サスペンスは、面白いのがまだまだある。まず、「ブラック・ブック」は、第2次世界大戦のナチス占領下のオランダが舞台の映画だ。正直、オランダ映画ということもあってそれほど期待していなかったが、スリル溢れる展開と予想外の結末など、非常に見応えがあった。
この監督はオランダ人だが、アメリカに渡って「ロボコップ」や「トータル・リコール」や「氷の微笑」などの監督もしていた。さらに、この「ブラックブック」は、監督が後にオランダに戻って、オランダ映画史上最高の製作費25億円をかけて製作したそうだ。確かにスケールも大きく、映画の内容も非常にしっかりしているので、これだけの良い作品になったのだろう。
「ユージュアル・サスペクツ」は、ケビン・スペイーシーがさすが演技派というところで、これが同じ人だろうかと思うほどの変貌ぶりを見せてくれた。この映画を観た時はまだケビン・スペイシーを知らなかったので、映画を観ていてずっと冴えない感じの男だと思っていたが、最後にあっと驚く変身をしたので驚いた。この脚本を書いた人は、アカデミー脚本賞を取り、ケビン・スペイシーはアカデミー助演男優賞を取ったそうだが、成程と思った。
「ペリカン文書」と「愛がこわれるとき」と「陰謀のセオリ-」は、いずれも主演や助演をジュリア・ロバーツが演じている。ジュリア・ロバーツは、かなり気の強い女性らしいが、これらの映画のように、繊細で大人しそうな感じの役が上手いと思う。特に「愛がこわれるとき」は、最初から最後まで不気味な怖さがあって、ハラハラドキドキの連続で、サスペンスとしては傑作だと思う。原作がナンシー・プライスという人の小説「逃げる女」で、構成がしっかりしている。ジュリア・ロバーツが、すごくいい。

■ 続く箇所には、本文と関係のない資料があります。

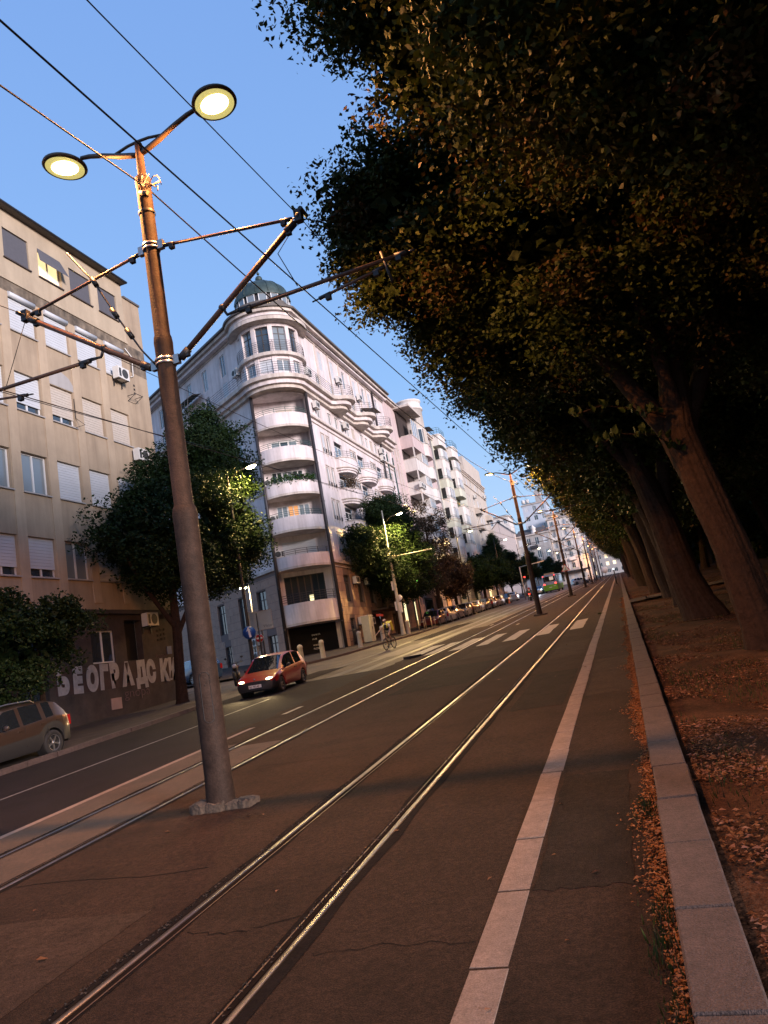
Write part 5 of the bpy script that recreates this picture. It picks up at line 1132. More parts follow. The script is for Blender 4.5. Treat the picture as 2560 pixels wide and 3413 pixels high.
# shopfronts on the ground floor of the row: lit strips and dark openings
for i, (a, w, M_) in enumerate(((67.5,1.0,LITY),(71.4,.5,LITY),(76,3.0,None),(81,2.5,None),(86,2.2,LITO),(96,3.0,None),(101,2.4,LIT),(108,2.6,None),(116,3,LIT),(124,2.6,None))):
    par = cb if a < 73 else (pk_ if a < 93.6 else (gn if a < 113 else bgb)); zb = gz(a)+.3
    mb = MB(); mb.box(a,a+w,.02,.06,zb,zb+2.3,T=FR); part('shop_window' if M_ else 'shop_door', mb, M_ or GLASS, par)
    mb = MB(); mb.box(a-.1,a+w+.1,.02,.10,zb+2.3,zb+2.5,T=FR); mb.box(a-.1,a,.02,.1,zb,zb+2.3,T=FR); mb.box(a+w,a+w+.1,.02,.1,zb,zb+2.3,T=FR); part('shop_frame', mb, FRAMED, par)

# ------------------------------------------------------------------ trees
def leaves_mesh(name, P, size, M, rs, k=4, droop=.5, fold=.25):
    n = len(P); s = size*(.65+.7*rs.rand(n)); a = rs.rand(n)*2*np.pi
    u = np.stack([np.cos(a), np.sin(a), -droop+(rs.rand(n)-.5)*1.4], 1); u /= np.linalg.norm(u, axis=1)[:,None]
    w = rs.randn(n, 3); v = np.cross(u, w); v /= np.linalg.norm(v, axis=1)[:,None]; nn = np.cross(u, v)
    S = s[:,None]
    if k == 4: V = np.stack([P-u*S, P-v*S*.62+nn*S*fold, P+u*S, P+v*S*.62+nn*S*fold], 1)
    else: V = np.stack([P-u*S, P-u*S*.45-v*S*.62+nn*S*fold, P+u*S*.25-v*S*.60+nn*S*fold, P+u*S*1.1, P+u*S*.25+v*S*.60+nn*S*fold, P-u*S*.45+v*S*.62+nn*S*fold], 1)
    me = bpy.data.meshes.new(name); V = V.reshape(-1, 3).astype(np.float32)
    me.vertices.add(len(V)); me.vertices.foreach_set('co', V.ravel()); me.loops.add(n*k); me.loops.foreach_set('vertex_index', np.arange(n*k, dtype=np.int32))
    me.polygons.add(n); me.polygons.foreach_set('loop_start', np.arange(0, n*k, k, dtype=np.int32)); me.polygons.foreach_set('loop_total', np.full(n, k, dtype=np.int32))
    me.materials.append(M); me.update(); return me
def settint(me, t): at = me.attributes.new('tint', 'FLOAT', 'FACE'); at.data.foreach_set('value', np.clip(t, 0, 1).astype(np.float32))
def crown_mesh(name, blobs, nlobe, per, size, M, seed, lr=.75, k=4, core=40, coresize=.2, shell=.80, low=0):
    """foliage as many leafy lobes set over the crown's blobs; each lobe has a dense dark heart and loose leaves outside"""
    rs = np.random.RandomState(seed); B = np.array(blobs, float); vol = (B[:,3]*B[:,4]*B[:,5])**(2/3.); vol /= vol.sum()
    bi = rs.choice(len(B), nlobe, p=vol); b = B[bi]; d = rs.randn(nlobe, 3); d /= np.linalg.norm(d, axis=1)[:,None]
    rad = shell+(1.04-shell)*rs.rand(nlobe)**.7
    C = b[:,:3]+d*b[:,3:6]*rad[:,None]; L = lr*(.6+.8*rs.rand(nlobe)); out = d*b[:,3:6]; out /= np.linalg.norm(out, axis=1)[:,None]
    ct = rs.rand(nlobe)
    e = rs.randn(nlobe, per, 3); e /= np.linalg.norm(e, axis=2)[...,None]; q = rs.rand(nlobe, per)
    rr = (.50+.42*q**.8)*(1+.24*np.sin(e[...,0]*5+ct[:,None]*9)*np.sin(e[...,2]*4+e[...,1]*5))
    stretch = 1+.22*np.abs((e*out[:,None,:]).sum(2))
    P = C[:,None,:]+e*(L[:,None]*rr*stretch)[...,None]*np.array([1,1,.72]); P[...,2] -= (.25*L[:,None]*q)
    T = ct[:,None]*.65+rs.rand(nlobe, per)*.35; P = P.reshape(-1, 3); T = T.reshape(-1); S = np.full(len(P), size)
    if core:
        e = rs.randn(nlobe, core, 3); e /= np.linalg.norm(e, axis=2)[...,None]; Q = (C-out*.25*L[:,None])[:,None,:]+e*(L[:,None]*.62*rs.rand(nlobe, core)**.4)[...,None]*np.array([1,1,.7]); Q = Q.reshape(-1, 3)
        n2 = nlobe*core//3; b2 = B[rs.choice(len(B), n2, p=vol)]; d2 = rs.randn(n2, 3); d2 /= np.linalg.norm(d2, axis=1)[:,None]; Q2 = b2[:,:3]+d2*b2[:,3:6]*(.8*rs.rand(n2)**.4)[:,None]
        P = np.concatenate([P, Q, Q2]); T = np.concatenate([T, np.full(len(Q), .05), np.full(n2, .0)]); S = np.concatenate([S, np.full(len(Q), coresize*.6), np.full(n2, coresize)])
    me = leaves_mesh(name, P, S, M, rs, k); settint(me, T); return me
def trunk_mesh(name, pts, rad, limbs, flare=1.0, seed=1, n=66):
    rd = random.Random(seed); mb = MB()
    def limb(P, Rr, n, ridge):
        P = [Vector(p) for p in P]; dense = []; rr = []
        for i in range(len(P)-1):
            m_ = max(2, int((P[i+1]-P[i]).length/(.12 if n > 12 else .3)))
            for j in range(m_): t = j/m_; dense.append(P[i].lerp(P[i+1], t)); rr.append(Rr[i]*(1-t)+Rr[i+1]*t)
        dense.append(P[-1]); rr.append(Rr[-1]); vs = []; k = len(dense)
        for i, p in enumerate(dense):
            t = (dense[min(i+1,k-1)]-dense[max(i-1,0)]).normalized(); x = (Vector((1,0,0))-t*t.x).normalized(); y = t.cross(x)
            for j in range(n):
                q = 2*math.pi*j/n; rj = rr[i]*(1+ridge*.6*math.sin(5*q+seed+.10*i)+ridge*.45*math.sin(9*q+.06*i)+(.034*math.sin(23*q+1.7*math.sin(.21*i+q*2)+.05*i)+rd.uniform(-.022,.022) if n > 12 else rd.uniform(-.03,.03)))
                vs.append(p+x*(rj*math.cos(q))+y*(rj*math.sin(q)))
        mb.add(vs, [(i*n+j, i*n+(j+1)%n, (i+1)*n+(j+1)%n, (i+1)*n+j) for i in range(k-1) for j in range(n)], 0, True)
    limb(pts, rad, n, .07)
    for (P, Rr) in limbs: limb(P, Rr, 9, .04)
    return mb.mesh(name, BARK, fix=False)
def tree(name, loc, tm, cm, label, cat='tree', group=None, rz=0, s=1.0, sz=1.0):
    t = empty(name, loc, label, cat, group); t.rotation_euler.z = rz; t.scale = (s, s, s*sz)
    link(bpy.data.objects.new('trunk', tm), t); link(bpy.data.objects.new('crown', cm), t); return t
G1 = 'lindens along the right kerb'
def row_blobs(k=0): return [(-.2,0,10.0,5.6,4.7,4.6),(-1.5,1.0,12.5,4.0,3.6,3.4),(2.5,-.8,9.0,4.4,4.0,3.8),(.8,0,6.6,3.6,3.6,2.4)]
tmA = trunk_mesh('trunk', [(.02,0,-.3),(.0,0,.0),(-.05,0,.5),(-.22,0,2.0),(-.50,0,3.6),(-.62,0,4.3),(-.45,0,5.6),(.1,.2,8.5)], [.54,.44,.37,.32,.31,.35,.24,.12],
    [([(-.6,0,4.0),(-1.1,-.1,5.0),(-1.9,-.3,6.6),(-2.9,-.5,8.4)], [.22,.20,.14,.06]), ([(-.5,0,4.3),(.4,.5,6.0),(1.6,1.0,8.2)], [.2,.15,.06]), ([(-.5,0,4.4),(-.8,-.9,6.4),(-1.0,-2.0,8.8)], [.16,.11,.05])], seed=3)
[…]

「ダヴィンチコード」と「天使と悪魔」の原作は、アメリカの作家ダン・ブラウンで、トム・ハンクスが主人公のロバート・ラングドンに扮しているシリーズものだが、ストーリーが壮大で、ルーブル美術館やバチカン市国も舞台になって、そのスケールに圧倒される。3作目の「インフェルノ」も観たが、これはあまり面白くなかった。もう、話しも出尽してしまった感があるが、次作はどうなるのか楽しみだ。